15. In the light of the aforesaid, we have heard Ms. Pankaj Bala Verma, learned counsel appearing for the appellant-insurance company; Mr. Vikas Mehta, learned counsel appearing for respondent nos.1 to 8; and Mr. T.N. Singh, learned counsel appearing for respondent nos.9 to 11.
16. It could not be disputed before us that deceased was working as a carpenter. Thus, obviously working as such, even in the year 1997 he could have comfortably earned Rs.100/- per day. This has also been admitted by P.W.3 with whom the deceased was employed that he was being paid Rs.100/- per day. Even if we assume that he was working only for six months in a year as carpenter and for remaining six months he was working in his own field, that would not materially affect his income. While he was working in his own field, he was contributing to augment his income and thereby was saving Rs.100/- per day on the labour that he would have spent, if he had not worked himself. Thus, looking to the matter from that angle, it is clear that he would have continued to earn Rs.100/- per day, whether he worked as a carpenter or in his own field.
17. As far as application of proper multiplier is concerned, looking to the age of the deceased and that of the widow, in our opinion, multiplier of 17 which has been applied by the High Court is proper and does not call for interference.
18. Thus, the first question is answered against the appellant.
19. As far as question no.2 is concerned, it stands proved that deceased had left behind a large
family to be looked after, who all were dependents on his income. To reiterate, his widow, sons, daughter and aged parents – total 8 members in the family.
20. Keeping in mind the family background, the High Court has deducted 1/4th amount as the amount which the deceased would have spent on himself. In our opinion, the High Court committed no error in deducting only 1/4th amount from the total income of the deceased towards the expenses which would have been incurred on himself. It has also been held so in a recent judgment of this Court in Sarla Verma (Smt) & Ors. v. Delhi Transport Corporation & Anr. [JT 2009 (6) SC 495 : (2009) 6 SCC 121] :
’30. Though in some cases the deduction to be made towards personal and living expenses is calculated on the basis of units indicated in U.P.SRTC v. Trilok Chandra JT 1996 (5) SC 356, the general practice is to apply standardised deductions. Having considered several subsequent decisions of this Court, we are of the view that where the deceased was married, the deduction towards personal and living expenses of the deceased, should be one-third (1/3rd) where the number of dependent family members is 2 to 3, one-fourth (1/4th) where the number of dependent family members is 4 to 6, and one-fifth (1/5th) where the number of dependent family members exceeds six.’

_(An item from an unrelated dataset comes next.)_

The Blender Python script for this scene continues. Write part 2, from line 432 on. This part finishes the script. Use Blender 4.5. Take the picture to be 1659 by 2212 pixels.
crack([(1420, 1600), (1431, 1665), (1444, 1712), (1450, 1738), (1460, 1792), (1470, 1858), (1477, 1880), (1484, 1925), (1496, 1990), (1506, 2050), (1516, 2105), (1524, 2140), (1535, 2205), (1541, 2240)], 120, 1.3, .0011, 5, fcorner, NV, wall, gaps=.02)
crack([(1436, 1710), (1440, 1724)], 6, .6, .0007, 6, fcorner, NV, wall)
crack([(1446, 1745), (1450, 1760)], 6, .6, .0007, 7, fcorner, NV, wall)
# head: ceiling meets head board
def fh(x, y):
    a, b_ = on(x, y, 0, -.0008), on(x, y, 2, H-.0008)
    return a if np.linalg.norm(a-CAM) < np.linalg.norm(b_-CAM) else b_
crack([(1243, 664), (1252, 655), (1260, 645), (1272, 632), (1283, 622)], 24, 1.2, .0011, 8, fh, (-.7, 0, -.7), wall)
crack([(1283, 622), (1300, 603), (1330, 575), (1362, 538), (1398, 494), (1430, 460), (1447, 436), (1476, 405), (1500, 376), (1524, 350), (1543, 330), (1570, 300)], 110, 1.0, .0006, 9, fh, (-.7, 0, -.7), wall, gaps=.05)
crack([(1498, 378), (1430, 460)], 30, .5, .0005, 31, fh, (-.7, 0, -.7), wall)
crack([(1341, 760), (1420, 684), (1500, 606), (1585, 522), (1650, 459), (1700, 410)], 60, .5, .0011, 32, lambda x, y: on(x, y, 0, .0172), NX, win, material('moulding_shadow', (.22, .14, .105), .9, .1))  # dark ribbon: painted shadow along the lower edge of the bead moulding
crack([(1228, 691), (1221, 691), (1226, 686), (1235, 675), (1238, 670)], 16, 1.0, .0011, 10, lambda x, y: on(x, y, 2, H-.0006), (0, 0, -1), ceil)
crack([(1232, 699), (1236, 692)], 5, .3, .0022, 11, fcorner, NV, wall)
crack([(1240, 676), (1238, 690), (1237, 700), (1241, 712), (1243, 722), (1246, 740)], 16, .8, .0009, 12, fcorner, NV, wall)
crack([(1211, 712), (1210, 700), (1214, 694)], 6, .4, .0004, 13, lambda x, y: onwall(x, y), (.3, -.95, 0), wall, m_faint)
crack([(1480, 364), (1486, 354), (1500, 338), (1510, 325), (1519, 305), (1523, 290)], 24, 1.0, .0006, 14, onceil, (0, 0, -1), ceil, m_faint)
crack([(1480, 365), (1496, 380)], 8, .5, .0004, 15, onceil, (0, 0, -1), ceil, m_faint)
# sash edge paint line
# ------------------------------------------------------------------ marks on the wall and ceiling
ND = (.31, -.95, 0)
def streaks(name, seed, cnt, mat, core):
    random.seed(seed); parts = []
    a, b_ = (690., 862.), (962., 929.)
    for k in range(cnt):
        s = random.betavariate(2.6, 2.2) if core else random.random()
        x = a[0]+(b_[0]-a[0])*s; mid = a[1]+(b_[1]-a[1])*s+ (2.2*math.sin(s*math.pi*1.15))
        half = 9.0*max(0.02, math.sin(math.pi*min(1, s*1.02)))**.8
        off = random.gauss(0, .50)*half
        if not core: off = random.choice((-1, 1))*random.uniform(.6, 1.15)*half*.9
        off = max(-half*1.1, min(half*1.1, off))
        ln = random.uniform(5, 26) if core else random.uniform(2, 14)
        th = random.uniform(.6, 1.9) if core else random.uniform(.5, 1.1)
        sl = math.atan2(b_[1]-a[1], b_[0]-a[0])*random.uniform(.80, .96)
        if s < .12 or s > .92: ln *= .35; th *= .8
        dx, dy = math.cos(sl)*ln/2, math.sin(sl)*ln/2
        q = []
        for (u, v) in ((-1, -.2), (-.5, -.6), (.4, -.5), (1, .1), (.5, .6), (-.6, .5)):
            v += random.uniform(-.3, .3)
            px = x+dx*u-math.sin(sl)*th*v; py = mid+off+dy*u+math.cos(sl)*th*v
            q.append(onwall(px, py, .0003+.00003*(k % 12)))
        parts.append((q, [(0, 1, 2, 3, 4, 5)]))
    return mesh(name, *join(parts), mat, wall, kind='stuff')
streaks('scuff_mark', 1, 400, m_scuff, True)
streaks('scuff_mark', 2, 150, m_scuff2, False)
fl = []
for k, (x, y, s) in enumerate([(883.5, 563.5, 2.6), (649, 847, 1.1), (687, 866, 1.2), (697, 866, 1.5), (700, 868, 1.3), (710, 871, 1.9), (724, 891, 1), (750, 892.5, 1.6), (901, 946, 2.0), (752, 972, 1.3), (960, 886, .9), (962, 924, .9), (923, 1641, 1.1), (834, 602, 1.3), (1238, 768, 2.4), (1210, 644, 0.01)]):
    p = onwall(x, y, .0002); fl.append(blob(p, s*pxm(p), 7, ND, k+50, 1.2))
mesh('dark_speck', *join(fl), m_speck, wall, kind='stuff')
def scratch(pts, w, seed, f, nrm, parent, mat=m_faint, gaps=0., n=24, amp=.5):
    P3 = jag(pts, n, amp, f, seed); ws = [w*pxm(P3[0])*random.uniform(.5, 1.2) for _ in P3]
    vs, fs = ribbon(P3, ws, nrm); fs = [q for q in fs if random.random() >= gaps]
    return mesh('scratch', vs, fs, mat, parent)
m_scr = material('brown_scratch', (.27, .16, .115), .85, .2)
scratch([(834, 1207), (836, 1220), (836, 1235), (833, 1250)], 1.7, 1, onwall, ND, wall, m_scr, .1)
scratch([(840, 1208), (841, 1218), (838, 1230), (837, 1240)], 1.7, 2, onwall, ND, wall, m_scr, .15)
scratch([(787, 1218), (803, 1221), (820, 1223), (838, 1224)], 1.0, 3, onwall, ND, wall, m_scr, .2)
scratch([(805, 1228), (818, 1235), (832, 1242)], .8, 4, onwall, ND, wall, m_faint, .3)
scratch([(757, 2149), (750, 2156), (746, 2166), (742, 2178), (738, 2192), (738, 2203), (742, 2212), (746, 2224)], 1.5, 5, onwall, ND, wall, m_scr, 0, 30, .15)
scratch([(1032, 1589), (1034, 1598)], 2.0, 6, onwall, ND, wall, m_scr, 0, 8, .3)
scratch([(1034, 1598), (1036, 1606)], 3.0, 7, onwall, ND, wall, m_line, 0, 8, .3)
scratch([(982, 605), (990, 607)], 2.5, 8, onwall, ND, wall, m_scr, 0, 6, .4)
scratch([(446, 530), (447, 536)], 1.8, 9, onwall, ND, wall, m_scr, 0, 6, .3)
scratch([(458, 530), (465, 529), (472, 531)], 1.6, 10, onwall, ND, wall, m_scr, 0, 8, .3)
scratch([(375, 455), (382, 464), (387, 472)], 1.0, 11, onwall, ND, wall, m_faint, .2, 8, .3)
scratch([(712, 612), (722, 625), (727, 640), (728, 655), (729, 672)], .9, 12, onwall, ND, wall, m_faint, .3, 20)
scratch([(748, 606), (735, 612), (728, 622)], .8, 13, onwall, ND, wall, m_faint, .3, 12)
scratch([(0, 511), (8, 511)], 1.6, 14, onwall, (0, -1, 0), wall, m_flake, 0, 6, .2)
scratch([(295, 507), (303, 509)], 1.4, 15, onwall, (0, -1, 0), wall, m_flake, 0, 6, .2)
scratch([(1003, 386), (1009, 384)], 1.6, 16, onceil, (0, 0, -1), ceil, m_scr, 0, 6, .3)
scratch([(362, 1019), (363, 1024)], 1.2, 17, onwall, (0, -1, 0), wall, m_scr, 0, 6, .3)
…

20.1 It was further held in para 48 of the said judgment as under:
’48. The appellants next contended that having regard to the fact that the family of the deceased consisted of 8 members including himself and as the entire family was dependent on him, the deduction on account of personal and living expenses of the deceased should be neither the standard one-third, nor one-fourth as assessed by the High Court, but one-eighth. We agree with the contention that the deduction on account of personal living expenses cannot be at a fixed one-third in all cases (unless the calculation is under Section 163A read with the Second Schedule to the MV Act). The percentage of deduction on account of personal and living expenses can certainly vary with reference to the number of dependant members in the family. But as noticed earlier, the personal living expenses of the deceased need not exactly correspond to the number of dependents.’
21. In the light of the aforesaid discussion, we are of the opinion that there is no substance in this appeal. It is accordingly hereby dismissed with costs to be borne by the appellant.
22. Counsel fee assessed at Rs.10,000/-.